WORK TO DO —
Below are records that hold pictures; write out only the lines from their start through the line with "SC.camera = cam", exactly, and drop the pictures.

STORED ROWS —
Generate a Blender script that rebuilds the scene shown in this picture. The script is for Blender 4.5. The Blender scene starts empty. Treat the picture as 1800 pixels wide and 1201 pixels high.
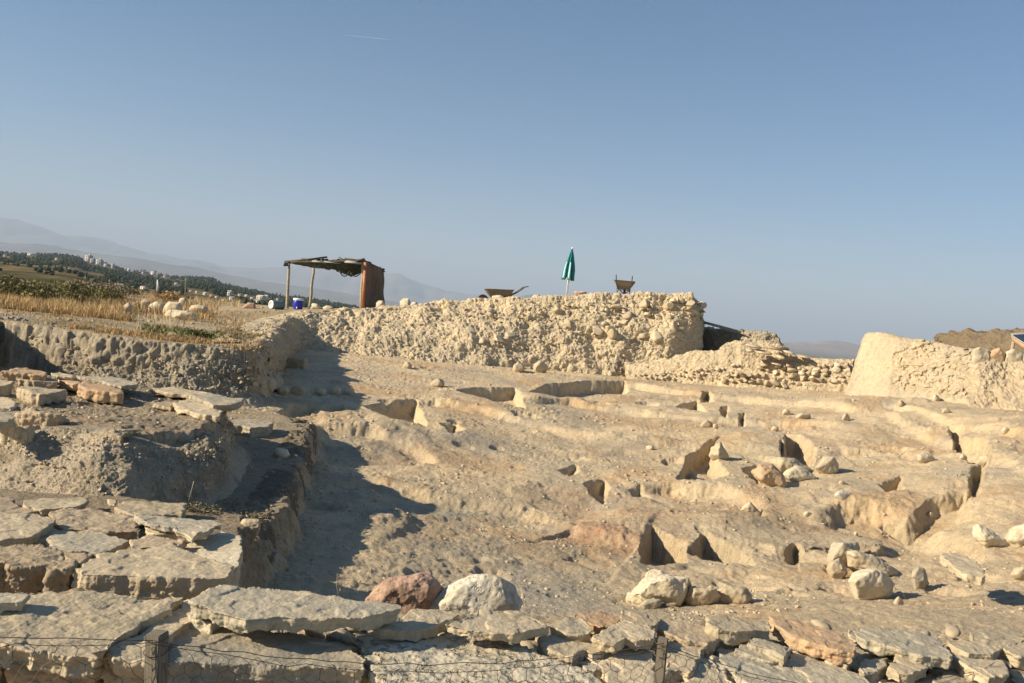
import bpy, bmesh, math, random
import numpy as np
from mathutils import Matrix, Vector, Euler

# ------------------------------------------------------------------ camera, world, sun, exposure
SC = bpy.context.scene
COL = SC.collection
FPX = 1413.0                      # focal length in photo pixels (1800 wide)
PITCH, ROLL = math.radians(-1.95), math.radians(-5.7)
RCAM = (Euler((math.radians(90) + PITCH, 0, 0)).to_matrix() @ Euler((0, 0, -ROLL)).to_matrix())
cam_data = bpy.data.cameras.new("camera")
cam_data.sensor_width = 36.0
cam_data.lens = FPX / 1800.0 * 36.0
cam_data.clip_start = 0.05
cam_data.clip_end = 200000.0
cam = bpy.data.objects.new("camera", cam_data)
cam.matrix_world = RCAM.to_4x4()
COL.objects.link(cam)
SC.camera = cam

SUN_EL, SUN_AZ = math.radians(26.5), math.radians(17.0)     # azimuth: degrees behind the camera's left
sun_dir = Vector((-math.cos(SUN_AZ) * math.cos(SUN_EL), -math.sin(SUN_AZ) * math.cos(SUN_EL), math.sin(SUN_EL)))
world = bpy.data.worlds.new("World")
SC.world = world
world.use_nodes = True
wn = world.node_tree
wn.nodes.clear()
w_out = wn.nodes.new("ShaderNodeOutputWorld")
w_bg = wn.nodes.new("ShaderNodeBackground")
w_sky = wn.nodes.new("ShaderNodeTexSky")
w_sky.sky_type = 'NISHITA'
w_sky.sun_disc = False
w_sky.sun_elevation = SUN_EL
w_sky.sun_rotation = math.atan2(sun_dir.x, sun_dir.y)
w_sky.altitude = 1100
w_sky.air_density = 1.0
w_sky.dust_density = 0.3
w_sky.ozone_density = 2.0
w_bg.inputs['Strength'].default_value = 0.05
w_hs = wn.nodes.new("ShaderNodeHueSaturation")
w_hs.inputs['Saturation'].default_value = 1.42
w_hs.inputs['Hue'].default_value = 0.498
wn.links.new(w_sky.outputs[0], w_hs.inputs['Color'])
wn.links.new(w_hs.outputs[0], w_bg.inputs[0])
wn.links.new(w_bg.outputs[0], w_out.inputs[0])
sun_data = bpy.data.lights.new("sun", 'SUN')
sun_data.energy = 5.0
sun_data.angle = math.radians(0.5)
sun_data.color = (1.0, 0.865, 0.665)
sun = bpy.data.objects.new("sun", sun_data)
sun.rotation_euler = sun_dir.to_track_quat('Z', 'Y').to_euler()
sun.location = sun_dir * 60
COL.objects.link(sun)
SC.view_settings.view_transform = 'Standard'
SC.view_settings.look = 'None'
SC.view_settings.exposure = 1.1
SC.view_settings.gamma = 1.0

# ------------------------------------------------------------------ projection helpers (photo pixel -> place)
RN = np.array(RCAM)
def ray(px, py):
    v = RN @ np.array([(px - 900.0) / FPX, (600.5 - py) / FPX, -1.0])
    return v / v[1]                                  # so that y = distance ahead
def at_d(px, py, d):
    return ray(px, py) * d
def at_z(px, py, z, bx=0.0, by=0.0):
    r = ray(px, py)
    t = z / (r[2] - bx * r[0] - by * r[1])
    return r * t

# ------------------------------------------------------------------ noise
_rs = np.random.RandomState(7)
PERM = _rs.permutation(1024).astype(np.int32)
PERM = np.concatenate([PERM, PERM, PERM])
_g = _rs.normal(size=(1024, 3)); G3 = (_g / np.linalg.norm(_g, axis=1)[:, None]).astype(np.float32)
_a = _rs.rand(1024) * 2 * math.pi; G2 = np.stack([np.cos(_a), np.sin(_a)], 1).astype(np.float32)
R3 = _rs.rand(1024, 3).astype(np.float32)
def perlin2(x, y):
    xi = np.floor(x).astype(np.int32); yi = np.floor(y).astype(np.int32)
    xf = (x - xi).astype(np.float32); yf = (y - yi).astype(np.float32)
    u = xf * xf * (3 - 2 * xf); v = yf * yf * (3 - 2 * yf)
    xi &= 1023; yi &= 1023
    def g(ix, iy, fx, fy):
        h = G2[PERM[PERM[ix & 1023] + (iy & 1023)]]
        return h[..., 0] * fx + h[..., 1] * fy
    a = g(xi, yi, xf, yf); b = g(xi + 1, yi, xf - 1, yf)
    c = g(xi, yi + 1, xf, yf - 1); d = g(xi + 1, yi + 1, xf - 1, yf - 1)
    return ((a + u * (b - a)) * (1 - v) + (c + u * (d - c)) * v) * 1.5
def perlin3(x, y, z):
    xi = np.floor(x).astype(np.int32); yi = np.floor(y).astype(np.int32); zi = np.floor(z).astype(np.int32)
    xf = (x - xi).astype(np.float32); yf = (y - yi).astype(np.float32); zf = (z - zi).astype(np.float32)
    u = xf * xf * (3 - 2 * xf); v = yf * yf * (3 - 2 * yf); w = zf * zf * (3 - 2 * zf)
    def g(a, b, c):
        h = G3[PERM[PERM[PERM[(xi + a) & 1023] + ((yi + b) & 1023)] + ((zi + c) & 1023)]]
        return h[..., 0] * (xf - a) + h[..., 1] * (yf - b) + h[..., 2] * (zf - c)
    x0 = g(0, 0, 0); x0 += u * (g(1, 0, 0) - x0)
    x1 = g(0, 1, 0); x1 += u * (g(1, 1, 0) - x1)
    x2 = g(0, 0, 1); x2 += u * (g(1, 0, 1) - x2)
    x3 = g(0, 1, 1); x3 += u * (g(1, 1, 1) - x3)
    x0 += v * (x1 - x0); x2 += v * (x3 - x2)
    return (x0 + w * (x2 - x0)) * 1.5
def worley3(x, y, z):
    xi = np.floor(x).astype(np.int32); yi = np.floor(y).astype(np.int32); zi = np.floor(z).astype(np.int32)
    best = np.full(x.shape, 9.0, np.float32)
    for a in (-1, 0, 1):
        for b in (-1, 0, 1):
            for c in (-1, 0, 1):
                h = R3[PERM[PERM[PERM[(xi + a) & 1023] + ((yi + b) & 1023)] + ((zi + c) & 1023)]]
                d = (xi + a + h[..., 0] - x) ** 2 + (yi + b + h[..., 1] - y) ** 2 + (zi + c + h[..., 2] - z) ** 2
                np.minimum(best, d.astype(np.float32), out=best)
    return np.sqrt(best)
def fbm2(x, y, f, n, gain=0.5):
    s = 0; a = 1.0
    for i in range(n):
        s = s + a * perlin2(x * f + 17.3 * i, y * f - 9.1 * i); f *= 2.07; a *= gain
    return s
def fbm3(p, f, n, gain=0.5, off=0.0):
    s = 0; a = 1.0
    for i in range(n):
        s = s + a * perlin3(p[:, 0] * f + off + 7.7 * i, p[:, 1] * f + off - 3.3 * i, p[:, 2] * f + off); f *= 2.07; a *= gain
    return s
def smooth(t):
    t = np.clip(t, 0, 1); return t * t * (3 - 2 * t)

# ------------------------------------------------------------------ object helpers
def tag(o, label=None, cat=None, group=None, kind=None):
    if label: o["label"] = label
    if cat: o["category"] = cat
    if group: o["group"] = group
    if kind: o["kind"] = kind
    return o
def mesh_np(name, V, F, mat, parent=None, smooth_shade=True, origin=None, colors=None):
    """V (n,3); F (m,k) int array or list of them. Origin moved to the base centre."""
    V = np.asarray(V, np.float32)
    me = bpy.data.meshes.new(name)
    if origin is None and parent is None:
        lo, hi = V.min(0), V.max(0); origin = ((lo[0] + hi[0]) / 2, (lo[1] + hi[1]) / 2, lo[2])
    if origin is None: origin = (0, 0, 0)
    V = V - np.array(origin, np.float32)
    Fs = F if isinstance(F, list) else [F]
    Fs = [np.asarray(f, np.int32) for f in Fs if len(f)]
    me.vertices.add(len(V)); me.vertices.foreach_set("co", V.ravel())
    nl = sum(f.size for f in Fs); npol = sum(len(f) for f in Fs)
    me.loops.add(nl); me.polygons.add(npol)
    me.loops.foreach_set("vertex_index", np.concatenate([f.ravel() for f in Fs]))
    st = []; c = 0
    for f in Fs:
        st.append(c + np.arange(len(f)) * f.shape[1]); c += f.size
    me.polygons.foreach_set("loop_start", np.concatenate(st).astype(np.int32))
    me.update(calc_edges=True)
    if smooth_shade: me.polygons.foreach_set("use_smooth", np.ones(npol, bool))
    if colors is not None:
        at = me.color_attributes.new("tint", 'FLOAT_COLOR', 'POINT')
        cc = np.ones((len(V), 4), np.float32); cc[:, :3] = colors
        at.data.foreach_set("color", cc.ravel())
    if mat: me.materials.append(mat)
    o = bpy.data.objects.new(name, me); COL.objects.link(o)
    o.location = origin
    if parent: o.parent = parent
    return o
def empty(name, loc):
    o = bpy.data.objects.new(name, None); COL.objects.link(o); o.location = loc; o.empty_display_size = 0.2
    return o
class MB:
    """collects primitive shapes into one mesh"""
    def __init__(s): s.V = []; s.F = {3: [], 4: []}; s.n = 0
    def add(s, V, F):
        V = np.asarray(V, float); F = np.asarray(F, int)
        s.V.append(V); s.F[F.shape[1]].append(F + s.n); s.n += len(V)
    def box(s, c, size, R=None):
        v = np.array([[x, y, z] for x in (-.5, .5) for y in (-.5, .5) for z in (-.5, .5)]) * np.array(size)
        if R is not None: v = v @ np.array(R).T
        v = v + np.array(c)
        s.add(v, [[0, 1, 3, 2], [4, 6, 7, 5], [0, 4, 5, 1], [2, 3, 7, 6], [0, 2, 6, 4], [1, 5, 7, 3]])
    def tube(s, pts, r, n=8, caps=True):
        pts = [np.array(p, float) for p in pts]; m = len(pts)
        rr = r if hasattr(r, '__len__') else [r] * m
        V = []; prev = None
        for i, p in enumerate(pts):
            t = pts[min(i + 1, m - 1)] - pts[max(i - 1, 0)]; t = t / (np.linalg.norm(t) + 1e-12)
            if prev is None:
                a = np.array([0, 0, 1.]) if abs(t[2]) < .9 else np.array([1., 0, 0])
            else: a = prev
            b = a - t * a.dot(t); b /= np.linalg.norm(b) + 1e-12; c = np.cross(t, b); prev = b
            for k in range(n):
                th = 2 * math.pi * k / n
                V.append(p + rr[i] * (math.cos(th) * b + math.sin(th) * c))
        F = []
        for i in range(m - 1):
            for k in range(n):
                F.append([i * n + k, i * n + (k + 1) % n, (i + 1) * n + (k + 1) % n, (i + 1) * n + k])
        base = s.n
        s.add(V, F)
        if caps and n >= 3:
            V2 = [pts[0], pts[-1]]
            F3 = []
            s.V.append(np.array(V2)); i0 = s.n; s.n += 2
            for k in range(n):
                F3.append([i0, base + (k + 1) % n, base + k])
                F3.append([i0 + 1, base + (m - 1) * n + k, base + (m - 1) * n + (k + 1) % n])
            s.F[3].append(np.array(F3))
    def build(s, name, mat, parent=None, smooth_shade=False, origin=None):
        Fs = [np.concatenate(s.F[k]) for k in (3, 4) if s.F[k]]
        return mesh_np(name, np.concatenate(s.V), Fs, mat, parent, smooth_shade, origin)
def grid_faces(nr, nc):
    i = np.arange((nr - 1))[:, None] * nc + np.arange(nc - 1)[None, :]
    i = i.ravel()
    return np.stack([i, i + 1, i + nc + 1, i + nc], 1)

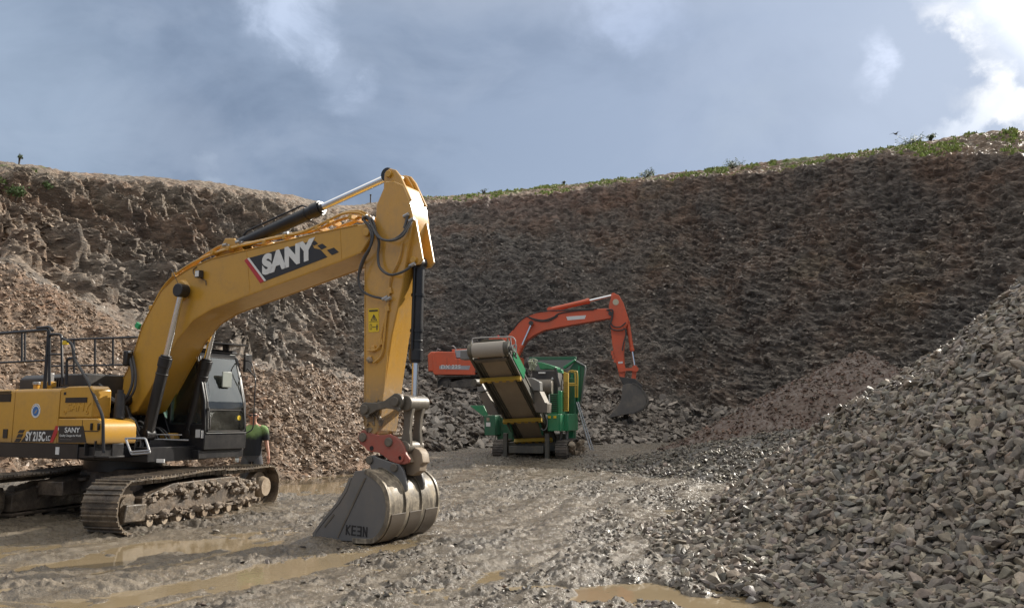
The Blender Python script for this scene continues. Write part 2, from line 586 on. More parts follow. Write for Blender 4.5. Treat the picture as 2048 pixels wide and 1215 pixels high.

FULL RESPONSE —
Generate a Blender script that rebuilds the scene shown in this picture. The script is for Blender 4.5. The Blender scene starts empty. Treat the picture as 1800 pixels wide and 1201 pixels high.
import bpy, bmesh, math, random
import numpy as np
from mathutils import Matrix, Vector, Euler

# ------------------------------------------------------------------ camera, world, sun, exposure
SC = bpy.context.scene
COL = SC.collection
FPX = 1413.0                      # focal length in photo pixels (1800 wide)
PITCH, ROLL = math.radians(-1.95), math.radians(-5.7)
RCAM = (Euler((math.radians(90) + PITCH, 0, 0)).to_matrix() @ Euler((0, 0, -ROLL)).to_matrix())
cam_data = bpy.data.cameras.new("camera")
cam_data.sensor_width = 36.0
cam_data.lens = FPX / 1800.0 * 36.0
cam_data.clip_start = 0.05
cam_data.clip_end = 200000.0
cam = bpy.data.objects.new("camera", cam_data)
cam.matrix_world = RCAM.to_4x4()
COL.objects.link(cam)
SC.camera = cam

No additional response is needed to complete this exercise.